На сочинение подобного ответа пишущий должен получить право. Речь ведь идет о бывших врагах народа, которые должны сейчас стать его друзьями. А цензор, скрывающийся под шифром «Главлит — 31537», хорошо знает, что с ним случится, если какой-нибудь Товстуха или Мехлис узрит в целомудренной реплике политическую ошибку. Быть может, лучше присобачить обыкновенное: «Здравствуйте!», коль заявка на обыкновенность сделана выше. А то — очень рад! Это еще: как посмотрят на капитанском мостике!
«Грузно наклонившись, шаркнув ногой и оттого даже качнувшись в сторону, Хрусталев уставился на перила. Но правая рука Сталина уже лежала в его, Хрусталева, руке. Хрусталев сжал эту руку. Пятясь, сутулясь, отодвинулся он и уже не спускал глаз с улыбавшегося Сталина. Подходил Френкель, Борисов, что-то говорили — Хрусталев все смотрел и смотрел. „Три часа ночи, спать бы пора, и без того утомленный…“ — ему было приятно думать так заботливо.
Ягода делает знаки рукой. Оглянувшись, нет ли кого рядом, Хрусталев нерешительно приблизился к зампреду. Ягода шутил, посмеивался — и вдруг, быстро поклонившись и протягивая руку, сказал:
— Поздравляю вас с орденом.
— Ка-а-ким… — растерянно начал было Хрусталев и, с трудом поборов охватившее его волнение, ответил:
— Благодарю вас от всего сердца, товарищ зампред.
И опять сильнейшее, особенное и радостное волнение охватило его.
Пароход, слегка покачиваясь, шлюзовался».
Хрусталев, шаркающий перед Сталиным ногой, посмеивающийся и кланяющийся Ягода, тот же Хрусталев, озирающийся по сторонам и не верящий еще, что его удостаивают… Текст не без тонкости и кинематографической выпуклости. Это вам не простенький чемодан Рапопорта, кстати, без бритвенного прибора, который не попал в число предметов первой необходимости из-за забывчивости Катаева.
Для меня несомненно, что к художественной ткани приложилось его сиятельство вкупе с Шкловским и, возможно, склонным к сдержанной экспрессии Всеволодом Ивановым.
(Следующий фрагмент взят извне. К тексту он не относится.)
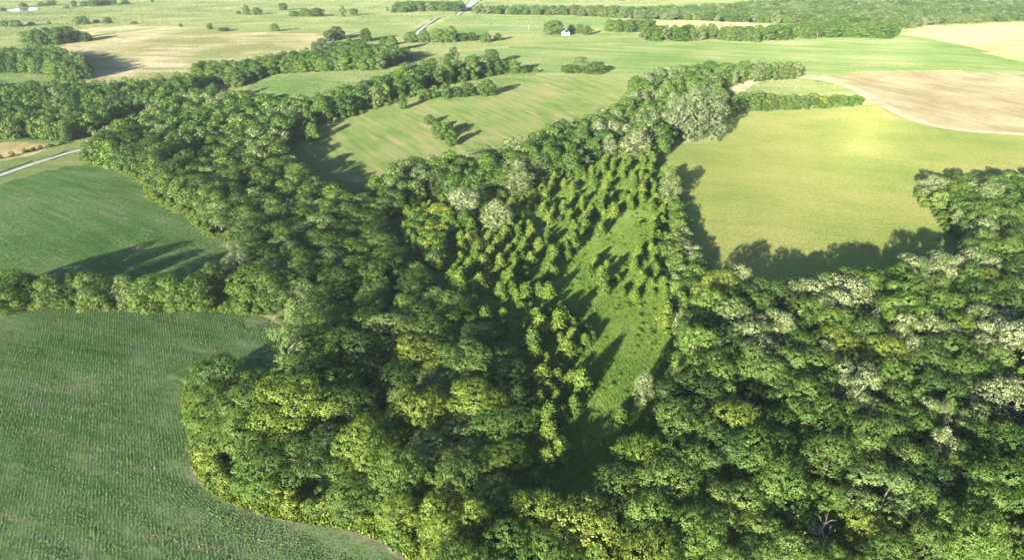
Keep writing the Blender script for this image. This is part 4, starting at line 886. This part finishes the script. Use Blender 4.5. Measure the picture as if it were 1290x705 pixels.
for sgn in (-1, 1):
    a = sgn * (W_ + .5); zt, ze = K_ + .1, E_ - .3
    V = [(0, -L_ - .4, zt), (a, -L_ - .4, ze), (a, L_ + .4, ze), (0, L_ + .4, zt), (0, -L_ - .4, zt + .2), (a, -L_ - .4, ze + .2), (a, L_ + .4, ze + .2), (0, L_ + .4, zt + .2)]
    roof = link('roof', mesh_np('roof', V, [(0, 1, 2, 3), (4, 7, 6, 5), (0, 4, 5, 1), (1, 5, 6, 2), (2, 6, 7, 3), (3, 7, 4, 0)], ROOFM), house)
link('door', box_mesh('door', (-.5, -L_ - .06, .1), (.5, -L_ + .05, 2.2), ROOFM), house)
for x, z in ((-2.6, 1.2), (2.6, 1.2), (0, 4.4)): link('window', box_mesh('window', (x - .55, -L_ - .05, z), (x + .55, -L_ + .05, z + 1.4), GLASSM), house)
link('chimney', box_mesh('chimney', (1.2, 1, 6.2), (2.0, 1.8, 9.2), POLEM), roof)
for px, py, hp, lb in [(666, 40, 8.5, 'pale utility pole beside the farm lane by the farmhouse'), (77, 32, 7.5, 'thin utility pole on the pasture above the tan hill grove'), (201, 32, 7, 'thin utility pole on the brow of the tan hill'), (1029, 50, 7, 'pale pole before the wood beyond the green crop'), (1162, 42, 6, 'thin pole at the edge of the ripe wheat')]:
    x, y = (float(v[0]) for v in spot(px, py)); e = bpy.data.objects.new('utility_pole', None); COL.objects.link(e); e.location = (x, y, float(height(x, y)))
    h = hp / FPX * slant(x, y); e['label'] = lb; e['category'] = 'utility pole'; e['group'] = 'utility poles on the fields'
    link('pole', mesh_np('pole', *tube([(0, 0, -.3), (0, 0, h * .5), (0, 0, h)], [.22, .2, .16], 8), POLEM), e); link('crossarm', box_mesh('crossarm', (-1.2, -.1, h - .9), (1.2, .1, h - .7), POLEM), e)

# ------------------------------------------------------------------ air
hm = bpy.data.materials.new('haze'); hm.use_nodes = True; hm.node_tree.nodes.clear(); hn = hm.node_tree
pv = hn.nodes.new('ShaderNodeVolumePrincipled'); pv.inputs['Color'].default_value = (.82, .90, 1.0, 1); pv.inputs['Density'].default_value = HAZE
pv.inputs['Anisotropy'].default_value = 0.1
hn.links.new(pv.outputs[0], hn.nodes.new('ShaderNodeOutputMaterial').inputs['Volume'])
zlo = float(height(GX, GY).min()) - 1.5
link('haze', box_mesh('haze', (float(gx[0]) - 60, float(gy[0]) - 60, zlo), (float(gx[-1]) + 60, float(gy[-1]) + 60, CAM_H + 12), hm), kind='stuff')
Но главный здесь, конечно, граф: умел писать — не отнимешь. «Хлеб» будет создан через три года, но подходы уже чувствуются, и главные герои уже вместе и на месте: Сталин и Ворошилов. Приходилось снимать бобровую папаху и напяливать малиново-васильковый картуз блином.
Необъяснимое тяготение
Августовские сумерки везде приятны, а в Сибири особенно. В них привкус грусти, ускользающего лета. Сейчас закрою глаза и вижу солнечный клин на вытоптанном газоне, след от стертых протекторов и распахнутые ворота с коричневой от быстро вылинявшего сурика звездой. Позднее, прокручивая в голове эпизод моего с зеком знакомства, пришлось прийти к выводу, что он меня подстерегал, приваживая взглядом, и я не обманул надежд: появился, как черт из табакерки, в нужный момент, когда конвойный отлучился. Но я бы не появился, если бы давнее тяготение не подталкивало. К тому времени у меня накопился полезный опыт общения с людьми, которые находились не в ладах со сталинским законом. В конце войны на окраине Киева я с приятелями столкнулись при чрезвычайных обстоятельствах с настоящим власовцем Володей Огуренковым, который совершил долгий путь из Праги через Карпатские горы на Украину. И с другими выброшенными из жизни имел дело. Я болтался у ограды лагеря военнопленных, вступал с ними в торговые отношения, что-то менял, что-то брал на продажу, чем-то их снабжал, подбивал товарищей к разного рода нарушениям, за что не раз и не два сиживал в милиции за несоблюдение этих самых сталинских законов. Любопытно, что не конвойные ловили, а именно мильтоны, чаще невоевавшие. Я неплохо изучил повадки тех, кто обитал за оградой из колючей проволоки. Понимал с полуслова, правильно оценивал жесты и взгляды, умел использовать внезапно возникшие возможности и поворачивать внезапно возникшие возможности на общую пользу. Власть я ненавидел и, интуитивно ощущая каждый раз, чего она хочет и к чему стремится, постоянно противоречил ей и в серьезном, и по пустякам.